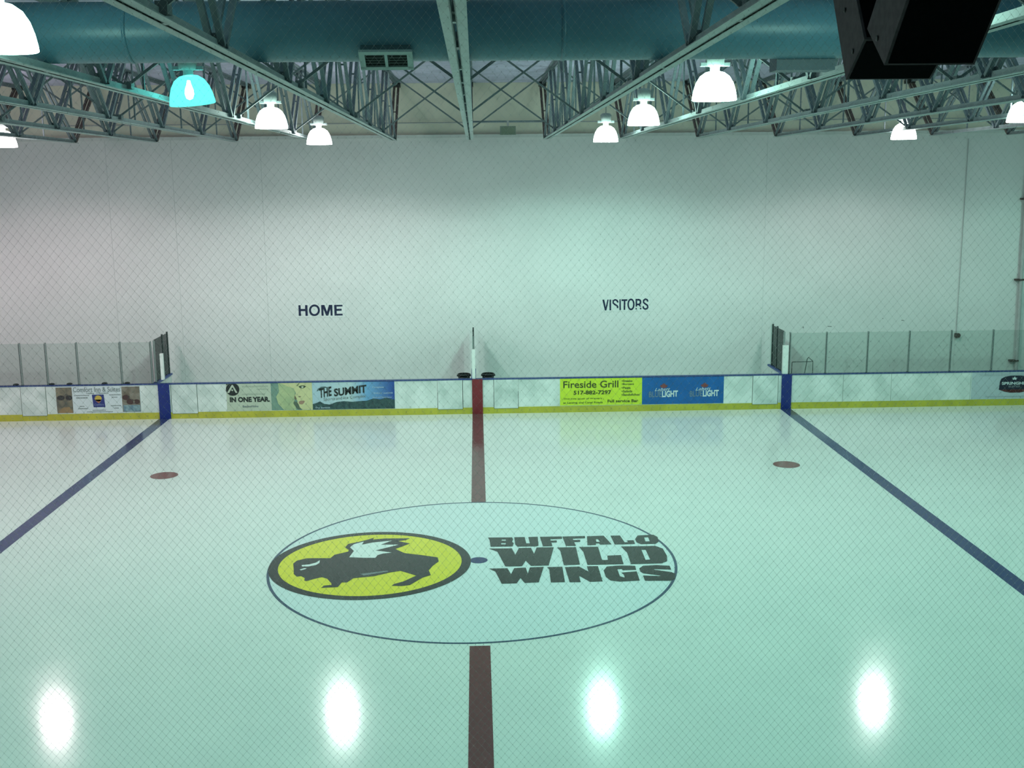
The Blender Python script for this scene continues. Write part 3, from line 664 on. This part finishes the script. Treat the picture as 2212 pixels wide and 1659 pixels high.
def lamp(x, y, zb, col, label, power=1.0, faulty=False, tilt=0):
    t = thing('high_bay_lamp', label, 'lamp', (x,y,zb), 'high bay lamps hung below the roof')
    R = .32
    prof = [(R,0),(R*.985,.05),(R*.93,.14),(R*.83,.24),(R*.66,.33),(R*.42,.385),(R*.22,.40)]
    full = prof + [(r-.008,h-.006) for r,h in prof[::-1]]
    e = (tuple(.35+.65*c for c in col))
    if faulty:
        bm_ = bpy.data.materials.new('bowl_clear'); bm_.use_nodes = True; nt = bm_.node_tree; nt.nodes.clear()
        o_=nt.nodes.new('ShaderNodeOutputMaterial'); tr=nt.nodes.new('ShaderNodeBsdfTransparent'); em=nt.nodes.new('ShaderNodeEmission'); ad_=nt.nodes.new('ShaderNodeAddShader')
        tr.inputs[0].default_value=(.35,.7,.72,1); em.inputs[0].default_value=(.16,.90,.78,1); em.inputs[1].default_value=.8
        nt.links.new(tr.outputs[0],ad_.inputs[0]); nt.links.new(em.outputs[0],ad_.inputs[1]); nt.links.new(ad_.outputs[0],o_.inputs[0])
    else:
        bm_ = mat('bowl_glow', (.8,.8,.8), .4, emis=e, estr=BOWL_E)
    mb = MB().lathe(full, 28, (x,y,zb), caps=False)
    if tilt:
        c, s = math.cos(tilt), math.sin(tilt); px, pz = x, zb+.40
        mb.v = [(px+(vx-px)*c-(vz-pz)*s, vy, pz+(vx-px)*s+(vz-pz)*c) for vx,vy,vz in mb.v]
    mb.build('bowl', bm_, t)
    bulb = mat('bulb_glow', (.9,.9,.9), .3, emis=e, estr=60 if faulty else 12)
    if not faulty: bulb.cycles.emission_sampling = 'NONE'; bm_.cycles.emission_sampling = 'FRONT'
    MB().lathe([(.02,.33),(.035,.27),(.06,.20),(.065,.14),(.045,.08),(.005,.06)],16,(x,y,zb)).build('bulb', bulb, t)
    MB().lathe([(.07,.39),(.07,.46),(.13,.48),(.14,.66),(.10,.70),(.02,.71)],20,(x,y,zb)).build('ballast_housing', mat('ballast_grey',(.40,.45,.44),.5), t)
    MB().box(x-.21,x+.21,y-.04,y+.04,zb+.47,zb+.52).build('mounting_bar', STEEL, t)
    zr = zdeck(y)
    MB().tube([(x,y,zb+.70),(x,y,zr)],.012,6).build('hanging_rod', POSTM, t)
    ld = bpy.data.lights.new('lamp_light', 'AREA'); ld.shape = 'DISK'; ld.size = .50; ld.energy = LAMP_W*power; ld.color = col; ld.spread = PI; spread_profile(ld)
    lo = bpy.data.objects.new('lamp_light', ld); COL.objects.link(lo); lo.parent = t; lo.location = (0,0,.012)
XS = [-19.3,-11.75,-3.92,3.42,11.05,18.6]
LAMPS = []
for r,(y,z) in enumerate(((9.45,7.75),(3.1,7.89),(-3.1,7.97),(-9.3,8.05))):
    for c,x in enumerate(XS):
        col = CY_; pw = (.97,.93,.74,.54)[r]
        if r == 0: col = [PK,PK,WH,MD,WH,CY_][c]
        if r == 1: col = [PK,PK,MD,CY_,MD,CY_][c]
        if r == 2: col = [WH,WH,CY_,CN,CN,CN][c]
        if r == 3: col = [CY_,CY_,CN,CN,CN,CN][c]
        if c < 2: pw *= .62
        if c == 4 and r < 2: pw *= .68
        if c == 3 and r < 2: pw *= 1.12
        if c == 5: pw *= .45
        if c == 4 and r > 1: pw *= .60
        if c == 0 and r > 1: pw *= .5
        xx = x
        if c == 2: xx = (-3.88,-3.94,-3.98,-4.07)[r]
        if c == 3: xx = (3.38,3.40,3.50,3.68)[r]
        rown = ('row nearest the far wall','second row from the far wall','third row from the far wall','row nearest the fence')[r]
        coln = ('leftmost column','outer left column','inner left column','inner right column','outer right column','rightmost column')[c]
        if (r,c) == (2,2):
            lamp(xx,y,z,col,'tilted cyan see-through lamp with its bulb showing, left of the centre joist', .8, True, .10)
        else:
            lamp(xx,y,z,col,'glowing %s high bay lamp, %s, %s' % ('pinkish white' if col is PK else 'white' if col is WH else 'cyan white', coln, rown), pw)

# ------------------------------------------------------------------ hanging loudspeakers
def side_pt(u, v, X):                # where the sight line meets the cabinet's left side plane x = X
    d = ray(u, v); s = (X-CAM[0])/d.x; return (CAM[1]+d.y*s, CAM[2]+d.z*s)
def speaker(X, L, far, wdt, label, facing_front, dots):
    P = [side_pt(u,v,X) for u,v in L]
    t = thing('loudspeaker', label, 'loudspeaker', (X+wdt/2, sum(p[0] for p in P)/len(P), min(p[1] for p in P)), 'black loudspeakers hung at the upper right')
    P2 = [Vector(p) for p in P]
    up0 = P2[0] + (P2[0]-P2[far[0]]).normalized()*.34
    up1 = P2[-1] + (P2[-1]-P2[far[1]]).normalized()*.34
    poly = [tuple(up0)]+[tuple(p) for p in P2]+[tuple(up1)]
    body = MB().prism(poly, lambda p:(X,p[0],p[1]), lambda p:(X+wdt,p[0],p[1])).build('cabinet', SPK, t)
    for (i,j) in facing_front:
        a, b = Vector(poly[i]), Vector(poly[j]); d = (b-a).normalized(); n = Vector((d[1],-d[0]))
        c = sum((Vector(p) for p in poly), Vector((0,0)))/len(poly)
        if n.dot(a-c) < 0: n = -n
        a2 = a+d*.012; b2 = b-d*.012
        q = [a2,b2,b2+n*.006,a2+n*.006]
        MB().prism([tuple(k) for k in q], lambda p:(X+.012,p[0],p[1]), lambda p:(X+wdt-.012,p[0],p[1])).build('grille', SPK_G, t)
    for (u,v) in dots:
        yy,zz = side_pt(u,v,X)
        MB().lathe([(.011,0),(.011,-.004),(.006,-.005)],12,(X,yy,zz),'x').build('rigging_bolt', BLACK, t)
    ty = (up0.x+up1.x)/2; tz = (up0.y+up1.y)/2
    MB().box(X-.012,X-.004,ty-.02,ty+.02,tz-.22,zdeck(ty)-.0).build('hanging_bracket', BLACK, t)
    MB().box(X+wdt+.004,X+wdt+.012,ty-.02,ty+.02,tz-.22,zdeck(ty)-.0).build('hanging_bracket', BLACK, t)
speaker(1.60, [(1958,0),(1910,141),(1873,62),(1893,0)], (1,2), .345, 'nearer black wedge loudspeaker, hanging on the right', [(0,2)], [(1896,83)])
speaker(1.665, [(1850,0),(1867,85),(1827,172),(1800,0)], (1,2), .372, 'farther black wedge loudspeaker, hanging lower on the left', [(0,2),(2,3)], [(1843,111),(1826,22)])

# ------------------------------------------------------------------ chain link fence in front of the viewer
FY = CAM[1]+5.5
fence = thing('chain_link_fence', 'wide chain link fence between the viewer and the rink', 'fence', (0,FY,3.0))
CW, CH = .0415, .0500
def fence_mesh():
    xa, xb, za, zb = -3.2, 3.4, 3.2, 7.85
    n = int((zb-za)/(CH/2)); ncol = int((xb-xa)/(CW/2))
    vs = []; fs = []; R = .00036
    def wob(x, z): return .004*math.sin(x*2.1+z*1.3)+.003*math.sin(z*3.7-x*1.1)
    for k in range(ncol):
        x0 = xa + k*(CW/2)*1.0
        if k % 1: continue
        base = len(vs)
        seq = []
        for j in range(n+1):
            z = za + j*CH/2
            side = (j+k) % 2
            x = x0 + (CW/2 if side else 0)
            s = 1 if side else -1
            # each bend hooks round its neighbour: two short points per bend
            seq.append((x - s*.0016, z-.0022, s*.0010, R*1.1)); seq.append((x, z, 0, R*2.9)); seq.append((x - s*.0016, z+.0022, -s*.0010, R*1.1))
            seq.append((x - s*.0045, z+.0055, -s*.0010, R))
        for (x,z,dy,r) in seq:
            y = FY + dy + wob(x,z)*1.0; xx = x + wob(z*1.7,x)*.35
            for a in range(4):
                an = PI/4+a*PI/2
                vs.append((xx+r*math.cos(an)*1.0, y+r*math.sin(an), z))
        m = len(seq)
        for i in range(m-1):
            o = base+i*4
            for a in range(4): fs.append((o+a, o+(a+1)%4, o+4+(a+1)%4, o+4+a))
    return vs, fs
vs, fs = fence_mesh()
mb = MB(); mb.v = vs; mb.f = fs; mb.sm = [True]*len(fs)
mb.build('wire_mesh', WIRE, fence, fix=False)['kind'] = 'stuff'
MB().tube([(-3.3,FY,3.18),(3.5,FY,3.18)],.022,10).build('bottom_rail', POSTM, fence)
MB().tube([(-3.3,FY,7.87),(3.5,FY,7.87)],.022,10).build('top_rail', POSTM, fence)
for x in (-3.28,3.48): MB().tube([(x,FY,.30),(x,FY,7.9)],.03,10).build('fence_post', POSTM, fence)
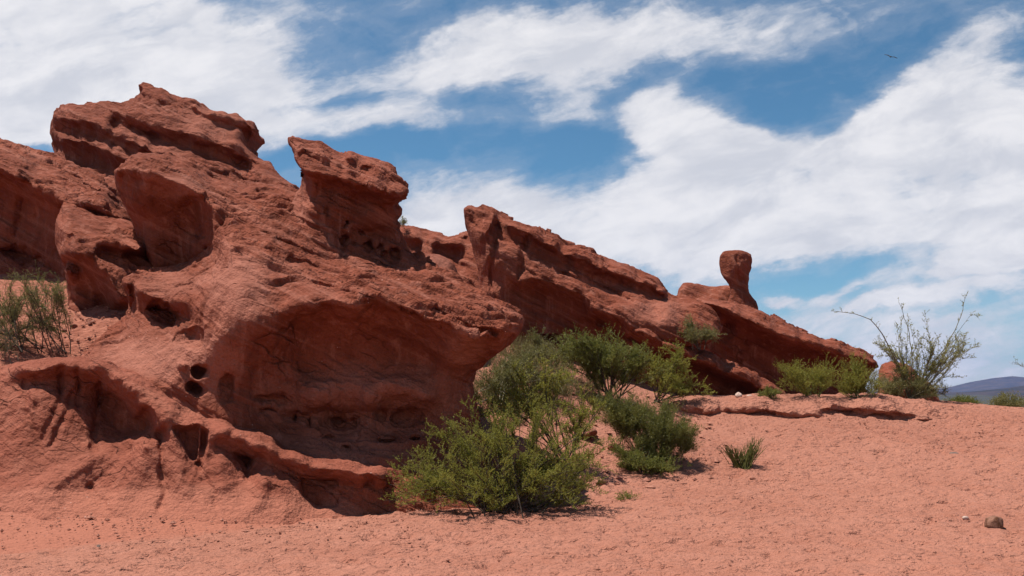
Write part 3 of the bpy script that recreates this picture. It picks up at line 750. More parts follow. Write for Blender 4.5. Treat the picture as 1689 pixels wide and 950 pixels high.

* **Required task**:
Reply with one number only, the count of lines above that hold the string "from".

* **Output**:
2